Digital Transition

I didn’t actually change my major, but I did change my “specialization.” I was accepted to Emerson College as a Media Production: Film major and last year I switched it to Media Production: Interactive Media.

So what the heck is Interactive Media?

You know, I don’t have a clear definition of what it is so I usually adjust my answer depending upon the circumstance I find myself in. It’s sort of like having a degree in “liberal arts.” According to my school’s website:

The specialization in Interactive Media provides students with the opportunity to produce creative and professional-quality interactive works. While the emphasis in the specialization will be on production, the student will encounter various concepts of digital interactive media. Introducing Web design, non-linear narrative structure, databases, and user-defined functions, students make innovative, artistic pieces for DVD, CD-ROM and the Web.

I was taught in elementary school never to define a word with the word, but I guess college-level academia is excused from that kind of minutiae. But whatever “interactive media” really is, it is something I’m really interested in and it sure sounds cool.

Why the sudden shift?

1) Changing interests. To keep it simple, I started becoming increasingly interested in so-called “new media” as in blogs, social networks, user-generated content, etc. and I ultimately realized I preferred being on the computer more than being behind the camera.
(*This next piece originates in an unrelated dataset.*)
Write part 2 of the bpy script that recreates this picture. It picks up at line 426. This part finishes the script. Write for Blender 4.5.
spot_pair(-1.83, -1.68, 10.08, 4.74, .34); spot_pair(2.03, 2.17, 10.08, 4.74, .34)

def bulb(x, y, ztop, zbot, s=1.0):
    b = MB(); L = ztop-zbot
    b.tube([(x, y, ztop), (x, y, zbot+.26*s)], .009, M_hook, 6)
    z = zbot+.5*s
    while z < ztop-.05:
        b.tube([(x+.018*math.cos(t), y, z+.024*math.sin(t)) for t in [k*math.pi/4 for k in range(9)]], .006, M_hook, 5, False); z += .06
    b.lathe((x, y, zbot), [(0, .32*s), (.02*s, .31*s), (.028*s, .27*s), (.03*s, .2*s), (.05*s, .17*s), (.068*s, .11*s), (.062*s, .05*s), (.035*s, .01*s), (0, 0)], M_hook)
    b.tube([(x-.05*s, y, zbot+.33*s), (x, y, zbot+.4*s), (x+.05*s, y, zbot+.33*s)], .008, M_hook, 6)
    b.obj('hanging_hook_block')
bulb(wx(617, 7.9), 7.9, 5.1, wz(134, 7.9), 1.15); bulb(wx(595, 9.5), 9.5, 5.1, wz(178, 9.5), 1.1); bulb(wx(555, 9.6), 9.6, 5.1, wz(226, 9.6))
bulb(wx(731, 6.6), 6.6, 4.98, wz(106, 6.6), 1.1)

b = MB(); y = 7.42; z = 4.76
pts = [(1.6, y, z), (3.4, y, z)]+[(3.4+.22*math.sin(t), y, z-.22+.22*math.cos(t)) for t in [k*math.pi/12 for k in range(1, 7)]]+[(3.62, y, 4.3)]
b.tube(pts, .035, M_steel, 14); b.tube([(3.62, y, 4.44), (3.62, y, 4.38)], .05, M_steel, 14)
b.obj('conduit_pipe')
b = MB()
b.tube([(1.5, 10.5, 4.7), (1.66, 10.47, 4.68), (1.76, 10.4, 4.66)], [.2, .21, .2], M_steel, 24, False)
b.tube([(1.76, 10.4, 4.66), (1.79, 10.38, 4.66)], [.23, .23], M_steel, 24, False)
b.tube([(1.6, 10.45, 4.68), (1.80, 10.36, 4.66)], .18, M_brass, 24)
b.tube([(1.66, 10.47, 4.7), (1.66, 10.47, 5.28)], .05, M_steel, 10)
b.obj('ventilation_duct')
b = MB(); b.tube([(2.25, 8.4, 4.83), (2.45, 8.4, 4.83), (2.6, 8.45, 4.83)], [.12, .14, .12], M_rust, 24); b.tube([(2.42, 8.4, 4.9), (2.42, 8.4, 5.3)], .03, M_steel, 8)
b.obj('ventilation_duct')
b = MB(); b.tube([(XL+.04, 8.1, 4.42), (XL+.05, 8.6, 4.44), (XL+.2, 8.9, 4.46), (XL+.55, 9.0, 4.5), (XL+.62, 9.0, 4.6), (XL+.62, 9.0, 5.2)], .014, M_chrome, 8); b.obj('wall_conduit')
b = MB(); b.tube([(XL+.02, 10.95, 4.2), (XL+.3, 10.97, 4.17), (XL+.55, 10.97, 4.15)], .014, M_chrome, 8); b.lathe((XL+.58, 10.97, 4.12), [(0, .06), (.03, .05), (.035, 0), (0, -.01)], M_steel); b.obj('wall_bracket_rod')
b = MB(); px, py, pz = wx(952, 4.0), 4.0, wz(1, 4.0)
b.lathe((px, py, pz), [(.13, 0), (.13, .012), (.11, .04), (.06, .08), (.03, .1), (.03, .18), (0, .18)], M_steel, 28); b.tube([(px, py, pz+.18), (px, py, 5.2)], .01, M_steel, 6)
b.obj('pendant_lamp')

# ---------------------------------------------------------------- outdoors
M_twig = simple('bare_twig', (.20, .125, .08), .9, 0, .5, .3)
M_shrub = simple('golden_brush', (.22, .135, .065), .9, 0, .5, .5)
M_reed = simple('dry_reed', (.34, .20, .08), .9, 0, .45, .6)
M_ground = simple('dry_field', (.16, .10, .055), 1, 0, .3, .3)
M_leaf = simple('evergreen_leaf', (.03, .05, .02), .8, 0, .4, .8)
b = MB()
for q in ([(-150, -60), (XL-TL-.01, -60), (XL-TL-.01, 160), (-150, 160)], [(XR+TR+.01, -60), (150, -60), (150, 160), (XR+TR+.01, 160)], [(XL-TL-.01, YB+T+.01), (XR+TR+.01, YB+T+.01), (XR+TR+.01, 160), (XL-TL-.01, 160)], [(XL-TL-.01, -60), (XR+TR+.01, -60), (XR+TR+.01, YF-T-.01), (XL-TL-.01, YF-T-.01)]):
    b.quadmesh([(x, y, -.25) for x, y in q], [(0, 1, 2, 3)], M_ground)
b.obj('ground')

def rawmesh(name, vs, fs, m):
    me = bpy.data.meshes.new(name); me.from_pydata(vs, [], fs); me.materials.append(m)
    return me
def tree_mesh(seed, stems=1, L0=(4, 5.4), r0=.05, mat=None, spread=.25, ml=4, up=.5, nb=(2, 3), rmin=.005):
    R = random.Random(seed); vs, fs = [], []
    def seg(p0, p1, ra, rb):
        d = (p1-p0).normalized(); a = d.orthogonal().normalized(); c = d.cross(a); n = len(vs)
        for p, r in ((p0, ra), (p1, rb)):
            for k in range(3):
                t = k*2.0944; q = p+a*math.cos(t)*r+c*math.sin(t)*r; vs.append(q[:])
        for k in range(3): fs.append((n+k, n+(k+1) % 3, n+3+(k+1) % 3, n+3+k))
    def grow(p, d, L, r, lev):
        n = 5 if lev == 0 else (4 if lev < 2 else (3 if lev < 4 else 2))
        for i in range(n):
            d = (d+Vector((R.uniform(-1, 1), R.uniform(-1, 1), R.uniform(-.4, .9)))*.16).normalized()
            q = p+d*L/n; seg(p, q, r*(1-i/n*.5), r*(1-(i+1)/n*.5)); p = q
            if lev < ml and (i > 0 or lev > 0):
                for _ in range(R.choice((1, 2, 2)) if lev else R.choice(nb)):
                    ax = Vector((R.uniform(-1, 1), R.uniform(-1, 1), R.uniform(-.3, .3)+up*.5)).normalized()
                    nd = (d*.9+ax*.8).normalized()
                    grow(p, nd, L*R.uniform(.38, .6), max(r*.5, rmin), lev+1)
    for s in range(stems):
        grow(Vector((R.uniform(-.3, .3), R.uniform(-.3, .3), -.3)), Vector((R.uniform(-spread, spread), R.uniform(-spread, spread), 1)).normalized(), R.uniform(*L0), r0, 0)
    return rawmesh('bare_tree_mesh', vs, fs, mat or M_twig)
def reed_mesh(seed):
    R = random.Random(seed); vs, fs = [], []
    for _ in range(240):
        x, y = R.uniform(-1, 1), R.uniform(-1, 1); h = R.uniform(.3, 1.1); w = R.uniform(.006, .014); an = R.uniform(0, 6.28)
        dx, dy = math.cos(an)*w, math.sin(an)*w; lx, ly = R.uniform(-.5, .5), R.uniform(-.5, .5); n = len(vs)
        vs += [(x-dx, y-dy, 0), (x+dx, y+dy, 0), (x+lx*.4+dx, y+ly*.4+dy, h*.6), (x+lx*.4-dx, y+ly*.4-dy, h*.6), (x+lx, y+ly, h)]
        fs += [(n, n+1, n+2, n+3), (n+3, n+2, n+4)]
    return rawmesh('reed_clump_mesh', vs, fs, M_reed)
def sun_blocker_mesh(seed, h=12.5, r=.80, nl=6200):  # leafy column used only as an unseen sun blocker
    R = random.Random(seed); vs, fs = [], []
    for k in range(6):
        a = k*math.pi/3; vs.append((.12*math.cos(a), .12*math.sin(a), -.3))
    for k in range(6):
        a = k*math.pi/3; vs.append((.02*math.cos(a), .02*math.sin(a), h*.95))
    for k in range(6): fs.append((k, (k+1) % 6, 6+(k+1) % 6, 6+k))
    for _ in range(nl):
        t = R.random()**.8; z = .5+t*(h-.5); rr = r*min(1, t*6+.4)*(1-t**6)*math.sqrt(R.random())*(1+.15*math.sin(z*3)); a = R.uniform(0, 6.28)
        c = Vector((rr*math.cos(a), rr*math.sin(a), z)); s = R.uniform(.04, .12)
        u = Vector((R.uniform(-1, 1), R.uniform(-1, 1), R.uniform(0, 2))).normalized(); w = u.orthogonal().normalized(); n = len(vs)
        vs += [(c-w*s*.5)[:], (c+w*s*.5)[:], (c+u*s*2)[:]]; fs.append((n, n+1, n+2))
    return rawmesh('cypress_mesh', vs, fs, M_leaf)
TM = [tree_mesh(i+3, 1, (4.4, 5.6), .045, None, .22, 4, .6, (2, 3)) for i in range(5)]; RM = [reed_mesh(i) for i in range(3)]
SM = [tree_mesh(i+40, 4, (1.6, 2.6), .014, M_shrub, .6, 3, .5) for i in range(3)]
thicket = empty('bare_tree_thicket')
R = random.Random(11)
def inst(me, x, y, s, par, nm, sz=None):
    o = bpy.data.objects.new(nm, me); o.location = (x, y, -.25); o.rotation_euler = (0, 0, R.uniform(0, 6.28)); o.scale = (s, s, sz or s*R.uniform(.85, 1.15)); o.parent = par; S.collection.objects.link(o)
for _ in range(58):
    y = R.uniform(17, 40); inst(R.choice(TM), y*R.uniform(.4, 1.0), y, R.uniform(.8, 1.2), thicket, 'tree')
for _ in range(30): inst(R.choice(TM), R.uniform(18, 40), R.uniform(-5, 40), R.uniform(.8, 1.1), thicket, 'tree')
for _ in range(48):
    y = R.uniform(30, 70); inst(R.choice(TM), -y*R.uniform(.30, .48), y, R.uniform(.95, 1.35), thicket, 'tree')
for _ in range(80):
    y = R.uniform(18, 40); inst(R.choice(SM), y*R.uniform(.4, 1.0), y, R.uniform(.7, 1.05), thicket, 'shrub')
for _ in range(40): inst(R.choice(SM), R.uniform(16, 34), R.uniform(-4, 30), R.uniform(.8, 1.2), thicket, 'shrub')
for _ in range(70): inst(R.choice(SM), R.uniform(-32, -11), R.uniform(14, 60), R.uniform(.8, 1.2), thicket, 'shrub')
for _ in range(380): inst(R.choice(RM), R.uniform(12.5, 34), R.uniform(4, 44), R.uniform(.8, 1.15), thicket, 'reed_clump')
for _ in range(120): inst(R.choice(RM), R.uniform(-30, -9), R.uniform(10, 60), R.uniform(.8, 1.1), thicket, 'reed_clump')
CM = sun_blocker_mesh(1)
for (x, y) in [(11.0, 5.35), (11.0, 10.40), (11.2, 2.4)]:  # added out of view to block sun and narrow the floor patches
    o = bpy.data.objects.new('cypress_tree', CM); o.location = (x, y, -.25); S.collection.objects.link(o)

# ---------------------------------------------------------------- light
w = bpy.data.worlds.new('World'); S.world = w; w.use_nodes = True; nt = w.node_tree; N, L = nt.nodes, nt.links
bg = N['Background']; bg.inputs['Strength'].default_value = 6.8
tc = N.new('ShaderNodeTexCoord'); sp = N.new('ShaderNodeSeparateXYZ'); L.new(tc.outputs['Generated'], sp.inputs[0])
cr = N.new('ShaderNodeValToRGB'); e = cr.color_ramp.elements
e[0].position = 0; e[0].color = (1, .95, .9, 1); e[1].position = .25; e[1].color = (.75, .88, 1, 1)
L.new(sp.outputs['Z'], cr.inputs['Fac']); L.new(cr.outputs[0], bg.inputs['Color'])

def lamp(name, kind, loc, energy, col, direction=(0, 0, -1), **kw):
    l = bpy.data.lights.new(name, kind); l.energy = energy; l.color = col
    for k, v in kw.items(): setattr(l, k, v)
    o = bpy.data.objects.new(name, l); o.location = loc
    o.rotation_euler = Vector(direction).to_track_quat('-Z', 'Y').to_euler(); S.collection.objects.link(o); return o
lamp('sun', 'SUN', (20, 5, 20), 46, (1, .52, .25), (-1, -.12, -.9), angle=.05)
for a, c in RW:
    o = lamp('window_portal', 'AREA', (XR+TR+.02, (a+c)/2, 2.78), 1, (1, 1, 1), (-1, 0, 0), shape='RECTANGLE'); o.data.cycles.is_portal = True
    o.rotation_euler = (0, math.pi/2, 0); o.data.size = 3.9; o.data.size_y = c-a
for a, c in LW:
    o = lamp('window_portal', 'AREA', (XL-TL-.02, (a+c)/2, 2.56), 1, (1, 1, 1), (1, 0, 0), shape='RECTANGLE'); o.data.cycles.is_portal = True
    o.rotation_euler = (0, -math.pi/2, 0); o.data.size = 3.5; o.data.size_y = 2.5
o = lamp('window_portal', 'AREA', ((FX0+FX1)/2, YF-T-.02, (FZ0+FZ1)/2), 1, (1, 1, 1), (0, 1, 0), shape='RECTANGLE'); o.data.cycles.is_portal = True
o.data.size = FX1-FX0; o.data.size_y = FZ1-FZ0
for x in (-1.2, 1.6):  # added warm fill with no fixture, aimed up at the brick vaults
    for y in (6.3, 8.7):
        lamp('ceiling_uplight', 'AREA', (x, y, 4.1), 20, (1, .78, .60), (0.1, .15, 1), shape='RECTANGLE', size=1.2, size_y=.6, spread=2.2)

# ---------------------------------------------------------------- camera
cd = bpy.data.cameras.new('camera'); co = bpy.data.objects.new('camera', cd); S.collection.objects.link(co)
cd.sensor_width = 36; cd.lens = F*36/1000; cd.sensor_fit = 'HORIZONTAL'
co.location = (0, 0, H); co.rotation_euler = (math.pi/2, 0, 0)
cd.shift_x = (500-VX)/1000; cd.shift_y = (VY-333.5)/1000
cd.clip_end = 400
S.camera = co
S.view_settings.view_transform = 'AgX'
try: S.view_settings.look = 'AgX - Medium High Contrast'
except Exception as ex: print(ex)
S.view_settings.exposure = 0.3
2) Breaking the mold. Emerson’s VMA (Visual & Media Arts) program is huge. Almost half of the students here are film majors. While the program itself is fantastic, it is also very cookie-cutter. The school’s curriculum is practically designed around teaching student’s narrative structure. Students are expected to take the same “film” classes (see #4) as all the other film majors and then they fill the same Hollywood internships that the recent grads did. I just felt as though I was being stifled of my individuality in choosing a career path.

3) Spanning worlds. Interactive Media is in-between video and new media so I’m not technically in the New Media department, although most of my junior and senior-level classes are with the New Media majors. Many of the film majors (but not all) are very egotistical. They believe they are going to be the next Steven Spielberg or Stanley Kubrick. (I wonder how long it will take for reality to sink in…) Although the New Media kids tend to be more artsy (which can also be irksome at times), they are definitely more laid-back.

4) Digital transition. The reason I tell most people who ask me why I switched my major, I say (truthfully) that I didn’t want to take any of the film classes that are required of a Film major. How does that make any sense? Well it makes sense when I say that the mandatory film classes (Film Production I and Film Production II) require the use of Bolex cameras, 16mm film, Steenbeck editors, and the like and I really didn’t feel like bothering with vintage technology. The new movement in Hollywood is digital and HD. Sure, there are still “film purists” out there, but the practicality of shooting on celluloid filmstock is rapidly diminishing. The reality of the business is that you must adapt to new technologies and shooting on a Bolex is a step backward. I’d rather go forward than back.

That’s probably more about my major than you ever needed to know.